Modest price falls for 2010

Modest price falls for 2010

The recent rise in house prices is a false start as they are likely to fall again next year, albeit modestly, according to the latest research from Knight Frank

Tuesday, 13 October 2009

Arabella Youens


House prices will end 2009 2% higher than at the start of the year but the mainstream market will dip again before a more concerted recovery in 2012, believe researchers at Knight Frank. Recent house price rises have hidden the fact that buyers in recent months have been largely affluent and equity rich.

Liam Bailey believes that a weak economy will feed through to lower household wealth and will affect the ability and willingness to bid up house prices. Continuing growth in unemployment, allied to wage freezes and tax rises, and a rise in average mortgage rates will force a number of sales which, in the absence of greater depth of demand, will see prices slipping back.

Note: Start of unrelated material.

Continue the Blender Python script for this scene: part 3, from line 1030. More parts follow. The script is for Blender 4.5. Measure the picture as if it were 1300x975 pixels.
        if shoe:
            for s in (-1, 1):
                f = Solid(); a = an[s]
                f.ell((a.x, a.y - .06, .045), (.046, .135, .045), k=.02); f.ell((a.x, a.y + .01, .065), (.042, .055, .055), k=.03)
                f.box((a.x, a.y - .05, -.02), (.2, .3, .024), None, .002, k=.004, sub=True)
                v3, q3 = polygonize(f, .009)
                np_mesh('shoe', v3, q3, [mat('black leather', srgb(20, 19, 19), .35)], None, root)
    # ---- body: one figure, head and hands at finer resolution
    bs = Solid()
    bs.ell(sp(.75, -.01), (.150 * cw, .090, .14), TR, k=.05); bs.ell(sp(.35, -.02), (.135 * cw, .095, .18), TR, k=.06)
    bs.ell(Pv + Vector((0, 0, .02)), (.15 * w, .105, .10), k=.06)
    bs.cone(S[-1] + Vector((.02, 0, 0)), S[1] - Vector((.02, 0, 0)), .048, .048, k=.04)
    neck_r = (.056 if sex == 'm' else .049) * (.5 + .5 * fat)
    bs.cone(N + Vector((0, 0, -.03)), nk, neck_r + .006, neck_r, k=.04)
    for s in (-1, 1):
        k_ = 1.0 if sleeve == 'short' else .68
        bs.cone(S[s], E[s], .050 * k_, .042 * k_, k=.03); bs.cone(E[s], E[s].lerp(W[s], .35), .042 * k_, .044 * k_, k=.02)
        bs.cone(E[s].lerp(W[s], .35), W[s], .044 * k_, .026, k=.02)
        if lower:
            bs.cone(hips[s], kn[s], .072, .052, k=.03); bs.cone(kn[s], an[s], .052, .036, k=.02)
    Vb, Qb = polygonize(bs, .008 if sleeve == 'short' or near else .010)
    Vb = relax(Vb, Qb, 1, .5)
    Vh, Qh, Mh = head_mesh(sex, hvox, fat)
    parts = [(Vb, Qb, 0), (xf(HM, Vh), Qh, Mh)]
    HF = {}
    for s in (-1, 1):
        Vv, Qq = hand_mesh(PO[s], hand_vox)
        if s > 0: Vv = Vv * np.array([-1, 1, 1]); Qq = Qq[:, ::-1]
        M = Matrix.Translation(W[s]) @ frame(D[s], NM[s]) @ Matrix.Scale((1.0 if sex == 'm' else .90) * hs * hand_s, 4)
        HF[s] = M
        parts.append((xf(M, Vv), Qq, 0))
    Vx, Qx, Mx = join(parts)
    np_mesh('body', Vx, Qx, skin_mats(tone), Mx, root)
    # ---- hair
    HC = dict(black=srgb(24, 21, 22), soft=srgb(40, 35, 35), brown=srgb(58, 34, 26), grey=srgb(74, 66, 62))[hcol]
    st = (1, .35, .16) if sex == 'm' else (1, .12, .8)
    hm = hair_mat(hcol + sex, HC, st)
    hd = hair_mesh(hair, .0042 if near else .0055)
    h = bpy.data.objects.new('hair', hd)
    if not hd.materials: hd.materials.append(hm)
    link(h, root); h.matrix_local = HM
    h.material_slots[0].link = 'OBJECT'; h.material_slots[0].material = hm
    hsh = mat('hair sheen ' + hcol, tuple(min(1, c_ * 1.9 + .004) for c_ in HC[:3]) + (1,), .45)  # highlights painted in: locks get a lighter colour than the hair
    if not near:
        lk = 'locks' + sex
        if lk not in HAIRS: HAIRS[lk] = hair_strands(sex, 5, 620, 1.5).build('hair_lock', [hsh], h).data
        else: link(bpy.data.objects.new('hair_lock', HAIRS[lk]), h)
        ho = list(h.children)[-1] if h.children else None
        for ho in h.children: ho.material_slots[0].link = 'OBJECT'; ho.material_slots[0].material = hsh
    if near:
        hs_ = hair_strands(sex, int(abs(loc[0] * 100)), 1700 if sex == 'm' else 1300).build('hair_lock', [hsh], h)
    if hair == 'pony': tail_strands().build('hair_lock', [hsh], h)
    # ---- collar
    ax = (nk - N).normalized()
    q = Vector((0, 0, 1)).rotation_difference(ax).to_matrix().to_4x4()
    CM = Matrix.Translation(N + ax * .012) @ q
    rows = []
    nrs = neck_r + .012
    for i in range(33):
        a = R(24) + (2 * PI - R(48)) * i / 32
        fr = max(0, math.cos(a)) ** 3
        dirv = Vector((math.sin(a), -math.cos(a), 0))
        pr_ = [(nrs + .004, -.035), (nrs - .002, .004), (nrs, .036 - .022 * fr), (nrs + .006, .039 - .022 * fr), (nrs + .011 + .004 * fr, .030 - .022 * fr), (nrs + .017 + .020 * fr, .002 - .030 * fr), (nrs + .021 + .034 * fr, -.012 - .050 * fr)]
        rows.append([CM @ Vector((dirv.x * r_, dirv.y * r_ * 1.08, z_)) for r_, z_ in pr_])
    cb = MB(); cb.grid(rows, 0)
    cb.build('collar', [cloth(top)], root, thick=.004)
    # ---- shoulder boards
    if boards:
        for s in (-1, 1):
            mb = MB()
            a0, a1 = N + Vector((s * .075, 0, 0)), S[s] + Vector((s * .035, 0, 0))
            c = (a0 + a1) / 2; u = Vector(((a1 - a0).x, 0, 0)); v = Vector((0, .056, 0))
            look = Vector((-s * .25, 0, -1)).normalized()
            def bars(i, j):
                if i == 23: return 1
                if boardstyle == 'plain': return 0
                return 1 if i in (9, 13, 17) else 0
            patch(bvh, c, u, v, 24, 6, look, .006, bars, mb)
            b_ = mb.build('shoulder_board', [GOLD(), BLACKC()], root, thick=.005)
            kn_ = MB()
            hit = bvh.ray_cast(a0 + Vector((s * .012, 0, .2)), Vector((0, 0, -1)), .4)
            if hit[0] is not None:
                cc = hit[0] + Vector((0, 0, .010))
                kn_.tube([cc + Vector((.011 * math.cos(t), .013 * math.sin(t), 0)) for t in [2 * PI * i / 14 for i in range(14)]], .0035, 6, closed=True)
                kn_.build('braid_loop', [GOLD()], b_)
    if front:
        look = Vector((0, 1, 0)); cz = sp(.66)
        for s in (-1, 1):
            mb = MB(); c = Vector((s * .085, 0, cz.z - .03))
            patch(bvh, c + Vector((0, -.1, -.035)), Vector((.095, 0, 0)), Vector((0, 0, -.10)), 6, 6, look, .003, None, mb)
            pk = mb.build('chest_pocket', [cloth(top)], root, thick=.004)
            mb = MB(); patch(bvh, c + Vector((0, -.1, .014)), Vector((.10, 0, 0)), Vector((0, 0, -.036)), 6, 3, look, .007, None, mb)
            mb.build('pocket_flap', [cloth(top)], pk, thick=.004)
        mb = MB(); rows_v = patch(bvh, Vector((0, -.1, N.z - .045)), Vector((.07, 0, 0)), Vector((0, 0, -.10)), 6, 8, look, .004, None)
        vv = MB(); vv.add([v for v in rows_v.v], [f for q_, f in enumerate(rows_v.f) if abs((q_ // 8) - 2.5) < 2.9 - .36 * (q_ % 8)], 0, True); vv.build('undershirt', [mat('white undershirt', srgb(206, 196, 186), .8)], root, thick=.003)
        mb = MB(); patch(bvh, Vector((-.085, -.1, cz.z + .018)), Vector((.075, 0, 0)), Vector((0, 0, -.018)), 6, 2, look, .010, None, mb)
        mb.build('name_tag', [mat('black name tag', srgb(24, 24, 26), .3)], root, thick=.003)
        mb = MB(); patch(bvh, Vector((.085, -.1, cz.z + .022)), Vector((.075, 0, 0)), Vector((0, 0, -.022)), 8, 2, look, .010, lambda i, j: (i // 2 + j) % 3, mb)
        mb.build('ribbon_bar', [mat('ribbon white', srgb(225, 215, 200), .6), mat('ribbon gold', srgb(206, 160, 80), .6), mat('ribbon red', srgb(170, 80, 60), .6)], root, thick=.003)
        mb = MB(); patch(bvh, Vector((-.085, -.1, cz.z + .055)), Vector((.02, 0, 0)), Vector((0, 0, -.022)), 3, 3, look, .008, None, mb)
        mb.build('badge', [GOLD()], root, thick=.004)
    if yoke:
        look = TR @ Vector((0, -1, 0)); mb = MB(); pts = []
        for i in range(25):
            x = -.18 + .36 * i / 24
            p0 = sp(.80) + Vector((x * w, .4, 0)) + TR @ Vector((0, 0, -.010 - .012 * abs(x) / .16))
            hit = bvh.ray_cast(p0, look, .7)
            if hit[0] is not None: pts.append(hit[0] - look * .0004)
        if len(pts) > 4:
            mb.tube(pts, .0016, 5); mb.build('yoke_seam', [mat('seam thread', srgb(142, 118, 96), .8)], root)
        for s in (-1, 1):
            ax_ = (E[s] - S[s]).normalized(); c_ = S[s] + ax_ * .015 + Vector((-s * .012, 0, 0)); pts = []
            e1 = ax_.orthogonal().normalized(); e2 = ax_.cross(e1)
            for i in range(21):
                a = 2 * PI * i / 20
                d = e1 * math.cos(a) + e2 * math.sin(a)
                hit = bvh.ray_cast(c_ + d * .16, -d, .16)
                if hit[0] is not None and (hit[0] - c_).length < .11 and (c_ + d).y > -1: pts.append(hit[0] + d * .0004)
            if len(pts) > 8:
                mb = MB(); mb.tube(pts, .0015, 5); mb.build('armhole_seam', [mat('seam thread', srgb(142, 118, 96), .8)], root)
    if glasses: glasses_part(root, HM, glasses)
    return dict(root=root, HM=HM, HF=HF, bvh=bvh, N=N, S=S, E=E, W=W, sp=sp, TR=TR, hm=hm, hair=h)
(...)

'However, we believe that price falls will be capped at around 3% in 2010. It would be wrong to expect a continuation of the current rapid recovery in the housing market, the economy is not in a position to permit this in the short-term. Similarly, it would be wrong to expect carnage.

'Real demand is strong, supply in the wider market and the new-build sector is very low and we are unlikely to see a rapid shift away from a low interest rate environment.'

Future improvements in market conditions will continue to be led from London and southern England, particularly from the higher price brackets. Meanwhile, strong demand from international buyers will ensure that the central London property market will continue to outperform next year.

'The key reasons for our confidence with regard to this market are: uniquely in the UK - London will benefit from the global economic recovery, which is likely to considerably outpace that seen in the UK; Sterling is set to remain relatively weak into the medium-term, encouraging international demand; the economic prospects in central London are brightening more rapidly than elsewhere in the UK.'

The market for farmland - which has doubled in value in the past 4 years - is set to remain bullish with prices expected to double to £10,000 per acre by 2015. A lack of farmland for sale coupled with strong demand will continue to push up prices. Demand is already strong from UK farmers looking to expand their businesses, but interest from lifestyle buyers and investors will also start to grow as the economy recovers. As the world's population grows food security will become more of an issue and this will be reflected in global soft commodity and agricultural land markets.